The last point is the silly one. The period between the post-WW2 cleanup and the oil crisis was a period when the core western countries felt prosperous (even though normal-ass economic growth means that we are a lot richer than that now), so vibes-based economics associates the aesthetic of that period with material prosperity. A Tesla Model 3 is superior in every respect to a 1970 model year muscle car, but seeing a 1970 muscle car in the background of a beach photo creates a vibe of "this was a rich society" whereas a Tesla Model 3 in the background doesn't. The only thing that has actually been lost is in your head.

But you can't put that in words without saying what your folk community is, and (for different reasons) neither British nor American wannabe-ethno-nationalists can do that without stepping on rakes, so they use a pictorial dogwhistle.

This is actually extremely easy to do, it's European-descended. These cities were formerly almost-entirely European descended and now European-descended are in many cases minorities in these same places. Many cities and public beaches which were very nice places are no longer nice places, everyone knows that so the images strike a cord. You can't pretend this didn't happen, you're essentially left saying don't believe your lying eyes.

I basically agree with your last point. My own criticism of the meme is that it whitewashes 50s-90s culture which led us to exactly where we are today. Going back to the 80s is not any sort of solution. The rot was endemic to that culture as well, it just had not yet led to the demographic displacement that the meme is lamenting but it was already on the path. A 1970s muscle car is not a good symbol for "the good times" because it's more symbolic of the vapid changes in American culture that led us where we are today.
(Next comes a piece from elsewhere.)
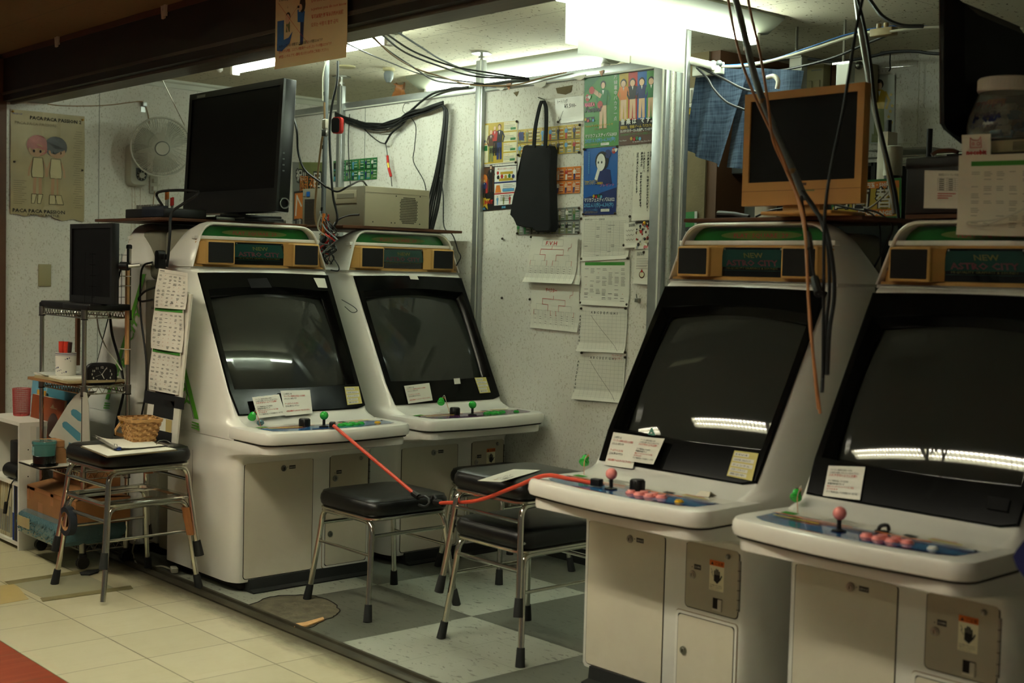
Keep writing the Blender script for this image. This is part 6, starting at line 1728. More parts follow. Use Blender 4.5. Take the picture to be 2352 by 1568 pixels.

This is actually extremely easy to do, it's European-descended

That's a retrospective categorization that people living in those historical eras might have accepted as descriptive, but wouldn't have felt was particularly accurate. Imagine if someone from 2060 zapped in and started talking about the importance of being a microsoft windows culture and how the decline of america was due to ios and android destroying traditional microsoft-linux values. Even if their argument convinced you, you still probably wouldn't see your OS affiliation as being central to your identity, and you still wouldn't be convinced to create systems of mutual support and intermarriage within your OS denomination.

But what do I know. Maybe you're an Arch Linux user.

One of the very first laws in the history of US Congress was limiting citizenship to "free White persons of good character", and as late as 1923 there was Supreme Court decision which declared a high-caste Indian who identified as Aryan could not attain citizenship because he was not white.

Thind did not challenge the constitutionality of the racial restrictions. Instead, he attempted to be classified as a "free white person" within the meaning of the Naturalization Act based on the fact that Indians and Europeans share common descent from Proto-Indo-Europeans....

The Court unanimously rejected Thind's argument, adding that Thind did not meet a "common sense" definition of white, ruling that Thind could not become a naturalized citizen. The Court concluded that "the term 'Aryan' has to do with linguistic, and not at all with physical characteristics, and it would seem reasonably clear that mere resemblance in language, indicating a common linguistic root buried in remotely ancient soil, is altogether inadequate to prove common racial origin."

You have fallen for the intentional lie that White is a non-existent or retrospective categorization. It was the most important racial categorization constructed into the very foundation of the country, and consistently so throughout its history for hundreds of years. "This is what they took from us" indeed. It was coldly-calculated, planned, intentional to do so.